Extract only the first line of the listing and every line after it up to and including the one with "hs.parent = mat;". Omit the pictures.

***** DATASET EXCERPT *****

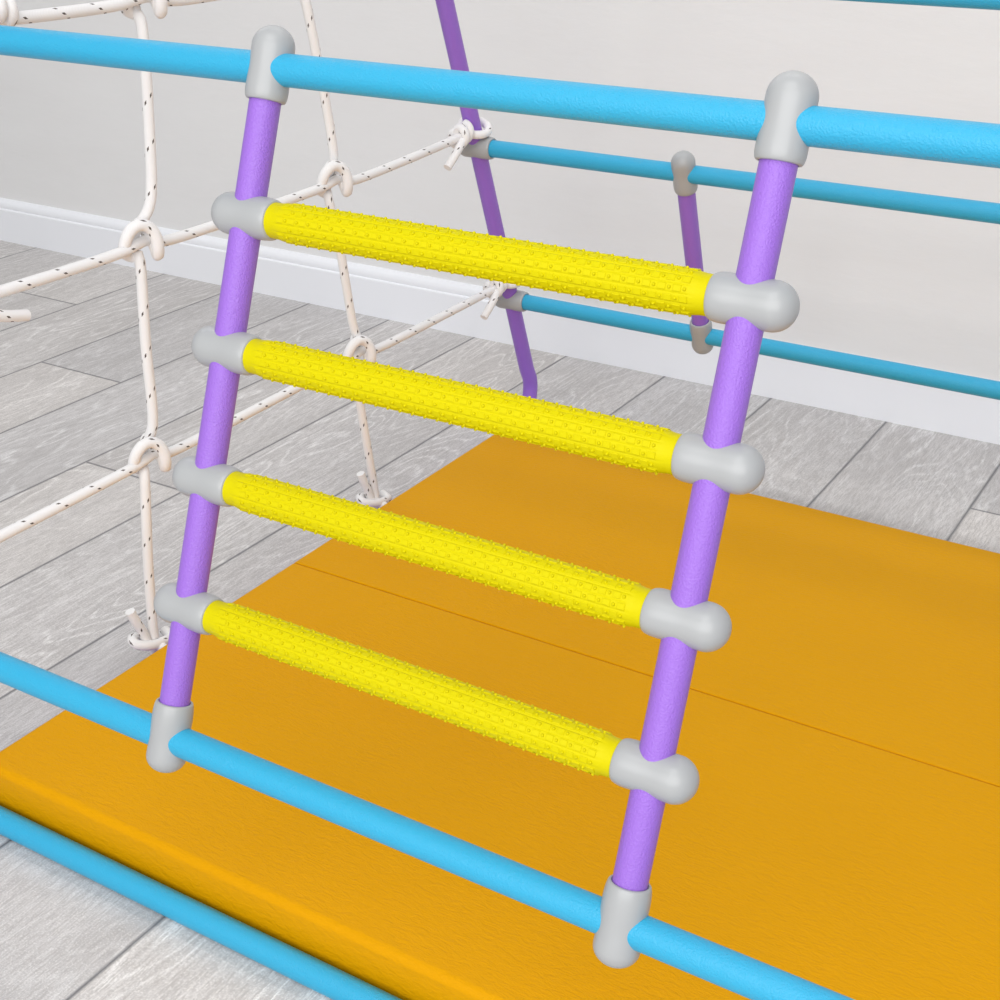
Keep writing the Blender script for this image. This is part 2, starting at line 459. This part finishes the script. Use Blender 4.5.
# ------------------------------------------------------------------ folding mat
mat = tag(empty('folding_mat', ((ML + MR) / 2, MS, 0)), 'flat orange vinyl gym mat folded open on the floor under the ladder', 'mat')
def mat_panel(y0, y1, hinge_low):
    """padded slab: outer edges rounded wide, hinge edge tight"""
    bm = bmesh.new()
    x0, x1, z0, z1 = ML - (ML + MR) / 2, MR - (ML + MR) / 2, 0.001, HM
    y0, y1 = y0 - MS, y1 - MS
    vs = [bm.verts.new(c) for c in ((x0, y0, z0), (x1, y0, z0), (x1, y1, z0), (x0, y1, z0), (x0, y0, z1), (x1, y0, z1), (x1, y1, z1), (x0, y1, z1))]
    for q in ((3, 2, 1, 0), (4, 5, 6, 7), (0, 1, 5, 4), (1, 2, 6, 5), (2, 3, 7, 6), (3, 0, 4, 7)): bm.faces.new([vs[i] for i in q])
    hy = y0 if hinge_low else y1
    bm.edges.ensure_lookup_table()
    wide = [e for e in bm.edges if not all(abs(v.co.y - hy) < 1e-6 for v in e.verts)]
    bmesh.ops.bevel(bm, geom=wide, offset=0.009, segments=6, profile=0.5, affect='EDGES', clamp_overlap=True)
    tight = [e for e in bm.edges if all(abs(v.co.y - hy) < 1e-6 for v in e.verts)]
    bmesh.ops.bevel(bm, geom=tight, offset=0.0022, segments=3, profile=0.5, affect='EDGES', clamp_overlap=True)
    me = bpy.data.meshes.new('mat_panel'); bm.to_mesh(me); bm.free()
    me.polygons.foreach_set('use_smooth', [True] * len(me.polygons)); me.set_sharp_from_angle(angle=math.radians(50))
    me.materials.append(VINYL)
    o = bpy.data.objects.new('mat_panel', me); COL.objects.link(o); o.parent = mat
    wn_ = o.modifiers.new('weighted', 'WEIGHTED_NORMAL'); wn_.keep_sharp = True
    return o
mat_panel(MF, MS - 0.0010, False); mat_panel(MS + 0.0010, MB, True)
hs = box('fold_seam', (ML + 0.004, MS - 0.0012, HM - 0.006), (MR - 0.01, MS + 0.0012, HM - 0.0022), SEAM)
hs.parent = mat; hs.matrix_parent_inverse = Matrix.Translation(mat.location).inverted(); hs['label'] = 'darker fold line'

# ------------------------------------------------------------------ rope net tied into the side frame
net = tag(empty('rope_net', (XL, 1.36, 0.03)), 'white braided rope climbing net knotted between the purple side tubes', 'rope net')
INV = Matrix.Translation(net.location).inverted()
def rope(name, pieces, label=None, fat=1.0):
    g = merge(*[tube_geo(smooth_path(p, 0.0035), ROPE * fat, 14, True, 0.013 * i) for i, p in enumerate(pieces)])
    o = link_mesh(name, g[0], g[1], ROPEM, net, g[2], True, 60); o.matrix_parent_inverse = INV
    if label: o['label'] = label
    return o
Q = ROPE
def npt(y, z, c=0.0): return (XL + c, y, z)
def rel(y, z, pts): return [npt(y + a * Q, z + b * Q, c * Q) for a, b, c in pts]

KN1 = [(1.196, 0.826), (1.151, 0.556), (1.124, 0.289)]
KN2 = [(1.487, 0.826), (1.523, 0.556), (1.561, 0.292)]
def vertical(top, mids, knots, foot):
    pts = [npt(*top, -0.006)]
    for (y, z), seg_ in zip(knots, mids):
        (ya, za), (yb, zb) = seg_[0], seg_[-1]
        pts += [npt(*q) for q in seg_]
        pts += [npt(y + 0.004, z + 2.2 * Q, -1.3 * Q), npt(y, z, -2.0 * Q), npt(y - 0.7 * Q, z - 2.2 * Q, -1.4 * Q)]
    pts += [npt(y_, z_, 0.003) for y_, z_ in foot]
    return rope('vertical_rope', [pts])
vertical((1.300, 1.70), [[(1.24, 1.2), (1.20, 0.875)], [(1.190, 0.79), (1.184, 0.682), (1.174, 0.602)], [(1.146, 0.534), (1.140, 0.432), (1.137, 0.334)]],
         KN1, [(1.109, 0.263), (1.098, 0.154), (1.093, 0.075), (1.092, 0.038)])
vertical((1.405, 1.70), [[(1.43, 1.2), (1.474, 0.875)], [(1.484, 0.795), (1.502, 0.721), (1.518, 0.647), (1.526, 0.590)], [(1.511, 0.530), (1.530, 0.457), (1.550, 0.347), (1.560, 0.318)]],
         KN2, [(1.549, 0.260), (1.555, 0.219), (1.572, 0.121), (1.583, 0.060), (1.585, 0.038)])
def cross(z, ys, y0, y1):
    pts = [npt(y0, z, 0.0), npt(y0 + 0.05, z - 0.004)]
    prev = y0
    for k, (y, zz) in enumerate(ys):
        pts += [npt(y - 0.06, zz - 0.005), npt(y - 0.012, zz - 0.001, 0.001), npt(y + 0.012, zz, -0.001), npt(y + 0.06, zz - 0.008)]
    pts += [npt(y1 - 0.055, z + 0.004), npt(y1 - 0.018, z + 0.012, 0.004)]
    return rope('cross_rope', [pts])
for i, z in enumerate((0.826, 0.556, 0.284)):
    cross(z, [KN1[i], KN2[i]], yf(z) + 0.03, yr(z) - 0.015)

def knot_at(y, z):
    ring = [(0.9, 3.2, -1.6), (2.4, 1.6, -1.2), (2.7, -0.8, 0.4), (2.1, -2.5, 1.7), (1.6, -1.2, 2.5), (1.45, 0.6, 2.6), (0.9, 2.4, 2.2), (-0.4, 3.5, 1.6),
            (-2.0, 3.5, 1.1), (-3.3, 2.4, 0.6), (-3.8, 0.7, 0.0), (-3.3, -0.9, -0.9), (-2.0, -2.0, -1.8), (-0.8, -2.6, -1.6)]
    return rope('knot', [rel(y, z, ring)], None, 1.1)
for y, z in KN1 + KN2: knot_at(y, z)
def foot_knot(y):
    """hitch round the base tube: wrap over the tube, a turn across the front and a free end standing up"""
    z = TR
    R = TR + ROPE + 0.0005
    wrap = [(XL + 0.017 + R * math.cos(a), y - 0.004 + 0.008 * k / 16.0, z + R * math.sin(a)) for k, a in enumerate([math.radians(20 + 140 * j / 16.0) for j in range(17)])]
    turn = [npt(y + 0.030, 0.037, -0.006), npt(y + 0.024, 0.034, 0.010), npt(y + 0.004, 0.0375, 0.0135), npt(y - 0.014, 0.041, 0.010), npt(y - 0.026, 0.046, 0.000), npt(y - 0.022, 0.049, -0.011), npt(y - 0.006, 0.044, -0.013)]
    end = [npt(y - 0.026, 0.094, -0.004), npt(y - 0.021, 0.078, -0.002), npt(y - 0.013, 0.058, 0.0), npt(y - 0.008, 0.038, 0.002)]
    return rope('knot', [wrap, turn, end])
foot_knot(1.090); foot_knot(1.584)
def post_knot(y, z, slope, s):
    """loop round the leaning tube, a lump of two coils on the cross rope and a free end (s=+1 rear tube, -1 front tube)"""
    R = TR + ROPE + 0.0008
    loop = []
    for k in range(25):
        a = math.radians(-176 + 352 * k / 24.0)
        loop.append(npt(y + s * R * math.cos(a) * 1.12, z + 0.014 + 0.004 * math.cos(a) - 0.007 * math.sin(a), R * math.sin(a)))
    coil = []; c0 = 0.029 if s > 0 else 0.058
    for k in range(37):
        a = 2 * math.pi * 2.0 * k / 36.0
        coil.append(npt(y - s * (c0 + 0.026 * k / 36.0), z + 0.013 - 0.010 * k / 36.0 + 1.75 * Q * math.cos(a), 1.75 * Q * math.sin(a)))
    if s > 0: e = [(0.048, 0.002, 1.2), (0.068, -0.012, 1.5), (0.093, -0.032, 1.2)]
    elif abs(z - 0.556) < 0.01: e = [(0.070, -0.012, 1.3), (0.100, -0.026, 1.5), (0.136, -0.036, 1.2)]
    else: e = [(0.052, -0.004, 1.2), (0.036, -0.022, 1.5), (0.020, -0.040, 2.6)]
    end = [npt(y - s * a, z + b_, c * Q) for a, b_, c in e]
    return rope('knot', [loop, coil, end])
for z in (0.826, 0.556, 0.284):
    post_knot(yr(z), z, rs, 1); post_knot(yf(z), z, fs, -1)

*****

_EXERCISE ANSWER_.
Keep writing the Blender script for this image. This is part 2, starting at line 459. This part finishes the script. Use Blender 4.5.
# ------------------------------------------------------------------ folding mat
mat = tag(empty('folding_mat', ((ML + MR) / 2, MS, 0)), 'flat orange vinyl gym mat folded open on the floor under the ladder', 'mat')
def mat_panel(y0, y1, hinge_low):
    """padded slab: outer edges rounded wide, hinge edge tight"""
    bm = bmesh.new()
    x0, x1, z0, z1 = ML - (ML + MR) / 2, MR - (ML + MR) / 2, 0.001, HM
    y0, y1 = y0 - MS, y1 - MS
    vs = [bm.verts.new(c) for c in ((x0, y0, z0), (x1, y0, z0), (x1, y1, z0), (x0, y1, z0), (x0, y0, z1), (x1, y0, z1), (x1, y1, z1), (x0, y1, z1))]
    for q in ((3, 2, 1, 0), (4, 5, 6, 7), (0, 1, 5, 4), (1, 2, 6, 5), (2, 3, 7, 6), (3, 0, 4, 7)): bm.faces.new([vs[i] for i in q])
    hy = y0 if hinge_low else y1
    bm.edges.ensure_lookup_table()
    wide = [e for e in bm.edges if not all(abs(v.co.y - hy) < 1e-6 for v in e.verts)]
    bmesh.ops.bevel(bm, geom=wide, offset=0.009, segments=6, profile=0.5, affect='EDGES', clamp_overlap=True)
    tight = [e for e in bm.edges if all(abs(v.co.y - hy) < 1e-6 for v in e.verts)]
    bmesh.ops.bevel(bm, geom=tight, offset=0.0022, segments=3, profile=0.5, affect='EDGES', clamp_overlap=True)
    me = bpy.data.meshes.new('mat_panel'); bm.to_mesh(me); bm.free()
    me.polygons.foreach_set('use_smooth', [True] * len(me.polygons)); me.set_sharp_from_angle(angle=math.radians(50))
    me.materials.append(VINYL)
    o = bpy.data.objects.new('mat_panel', me); COL.objects.link(o); o.parent = mat
    wn_ = o.modifiers.new('weighted', 'WEIGHTED_NORMAL'); wn_.keep_sharp = True
    return o
mat_panel(MF, MS - 0.0010, False); mat_panel(MS + 0.0010, MB, True)
hs = box('fold_seam', (ML + 0.004, MS - 0.0012, HM - 0.006), (MR - 0.01, MS + 0.0012, HM - 0.0022), SEAM)
hs.parent = mat; hs.matrix_parent_inverse = Matrix.Translation(mat.location).inverted(); hs['label'] = 'darker fold line'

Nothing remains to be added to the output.